The Windows-built-in standard USB mouse-drivers should let you use scrolling without any problems. No need to install those bloated Intellipoint drivers.
 
Well, you're right. I have the Intellipoint drivers installed, and scrolling on the wheel is STILL reset to 1 line at time everytime I reboot. So now it's just a general mouse problem. Can anybody help me find a way to keep my wheel settings from being reset at every boot?

EDIT Okay, noticed it saved the settings when I uninstalled the Intellipoint drivers, but when I reinstalled the Synaptic ones to disable the touchpad (the Intellpoint uninstalled got rid of the Synaptic menu), the scroll settings are being reset again! Gah! :dead:
 
RBS is correct here, the intellipoint drivers are what is causing the problem. Just using the generic drivers supplied by Windows will be sufficient, you should then be able to use the mouse without problems.
You may still want to disable the touchpad from the device manager if you aren't going to use it

Something I've always hated about Dells is that they don't have a switch to quickly turn the touchpad off and on.
 
I can't disable the touchpad in Device Manager. There's only an option to uninstall the device driver, not much else.
 
Updated driver

The latest drivers on the Synaptics website don't have this characteristic. (http://12.104.145.229/support/drive.cfm)

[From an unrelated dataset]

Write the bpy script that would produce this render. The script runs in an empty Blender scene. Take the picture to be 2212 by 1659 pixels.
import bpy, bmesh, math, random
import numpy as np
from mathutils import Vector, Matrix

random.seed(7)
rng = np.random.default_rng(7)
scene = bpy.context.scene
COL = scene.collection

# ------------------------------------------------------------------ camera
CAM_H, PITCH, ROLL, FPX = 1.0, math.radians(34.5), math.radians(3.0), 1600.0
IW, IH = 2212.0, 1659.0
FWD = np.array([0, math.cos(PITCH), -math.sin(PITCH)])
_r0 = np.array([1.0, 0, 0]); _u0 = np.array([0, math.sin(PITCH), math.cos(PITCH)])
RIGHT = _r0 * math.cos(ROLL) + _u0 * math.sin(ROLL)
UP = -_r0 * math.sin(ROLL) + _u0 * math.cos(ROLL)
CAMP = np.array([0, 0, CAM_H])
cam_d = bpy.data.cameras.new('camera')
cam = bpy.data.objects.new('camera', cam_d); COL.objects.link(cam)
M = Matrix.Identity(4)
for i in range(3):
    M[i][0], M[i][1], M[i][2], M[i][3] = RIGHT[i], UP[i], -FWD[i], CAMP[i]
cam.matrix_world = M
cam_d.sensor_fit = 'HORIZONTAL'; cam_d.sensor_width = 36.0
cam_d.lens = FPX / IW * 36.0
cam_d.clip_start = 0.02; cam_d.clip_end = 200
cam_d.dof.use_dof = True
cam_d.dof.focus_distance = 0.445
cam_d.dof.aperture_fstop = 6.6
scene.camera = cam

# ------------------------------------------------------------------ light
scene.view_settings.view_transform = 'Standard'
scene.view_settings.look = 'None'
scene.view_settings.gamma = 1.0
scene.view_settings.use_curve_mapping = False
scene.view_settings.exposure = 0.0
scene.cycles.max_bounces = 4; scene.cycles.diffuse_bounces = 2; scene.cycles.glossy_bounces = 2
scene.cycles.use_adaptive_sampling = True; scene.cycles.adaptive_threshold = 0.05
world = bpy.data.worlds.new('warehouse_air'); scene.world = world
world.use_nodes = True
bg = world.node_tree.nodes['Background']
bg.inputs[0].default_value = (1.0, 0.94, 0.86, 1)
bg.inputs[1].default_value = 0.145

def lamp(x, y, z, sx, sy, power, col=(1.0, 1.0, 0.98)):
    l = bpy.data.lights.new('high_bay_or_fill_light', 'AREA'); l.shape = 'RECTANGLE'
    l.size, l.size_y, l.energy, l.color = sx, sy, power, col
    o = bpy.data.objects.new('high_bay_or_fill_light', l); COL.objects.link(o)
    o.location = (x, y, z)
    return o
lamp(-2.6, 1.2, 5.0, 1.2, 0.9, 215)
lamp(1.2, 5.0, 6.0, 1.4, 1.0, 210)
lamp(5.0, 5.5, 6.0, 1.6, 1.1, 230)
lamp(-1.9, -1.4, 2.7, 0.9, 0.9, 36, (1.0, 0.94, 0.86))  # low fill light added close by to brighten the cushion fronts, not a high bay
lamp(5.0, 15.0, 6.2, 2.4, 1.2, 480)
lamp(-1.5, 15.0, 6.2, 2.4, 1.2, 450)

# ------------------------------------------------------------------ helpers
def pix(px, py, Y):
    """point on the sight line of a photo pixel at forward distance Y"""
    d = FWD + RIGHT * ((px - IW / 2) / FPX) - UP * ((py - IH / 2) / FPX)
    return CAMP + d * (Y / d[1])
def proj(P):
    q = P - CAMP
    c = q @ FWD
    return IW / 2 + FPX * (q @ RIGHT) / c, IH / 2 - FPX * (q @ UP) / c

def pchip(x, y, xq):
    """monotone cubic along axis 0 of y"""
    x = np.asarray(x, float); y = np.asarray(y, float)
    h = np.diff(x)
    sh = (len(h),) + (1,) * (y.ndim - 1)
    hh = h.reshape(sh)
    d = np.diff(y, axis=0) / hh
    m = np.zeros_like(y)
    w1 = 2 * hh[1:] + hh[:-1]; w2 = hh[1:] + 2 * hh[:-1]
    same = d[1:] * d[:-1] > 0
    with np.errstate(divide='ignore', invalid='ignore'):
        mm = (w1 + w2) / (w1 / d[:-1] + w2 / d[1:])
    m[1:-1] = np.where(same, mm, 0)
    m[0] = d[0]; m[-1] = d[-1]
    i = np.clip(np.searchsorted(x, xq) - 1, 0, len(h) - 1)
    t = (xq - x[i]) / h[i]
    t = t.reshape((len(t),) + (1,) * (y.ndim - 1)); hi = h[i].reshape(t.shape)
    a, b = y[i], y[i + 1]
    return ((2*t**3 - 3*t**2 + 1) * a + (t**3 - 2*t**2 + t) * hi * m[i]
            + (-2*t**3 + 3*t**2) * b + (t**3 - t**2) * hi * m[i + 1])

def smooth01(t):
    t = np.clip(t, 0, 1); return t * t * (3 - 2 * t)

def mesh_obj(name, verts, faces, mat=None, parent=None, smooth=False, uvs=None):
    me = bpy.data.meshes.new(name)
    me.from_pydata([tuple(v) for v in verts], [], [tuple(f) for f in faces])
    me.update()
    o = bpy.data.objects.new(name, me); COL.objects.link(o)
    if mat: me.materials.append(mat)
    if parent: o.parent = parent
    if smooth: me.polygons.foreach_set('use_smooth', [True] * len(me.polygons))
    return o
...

Originally, the reason for this behavior (believe it or not, it was a feature rather than a bug, though perhaps a misfeature) was that our driver uses wheelmouse messages for scrolling certain applications. Since the TouchPad has a wider dynamic range in terms of fine vs. gross control over scrolling, it was advantageous to set the wheel scrolling to 1 line so as to allow the user maximum control. It did this at startup, resulting in the observed behavior.

But this seems to have caused more problems than it was worth. So now we let the chips fall where they may.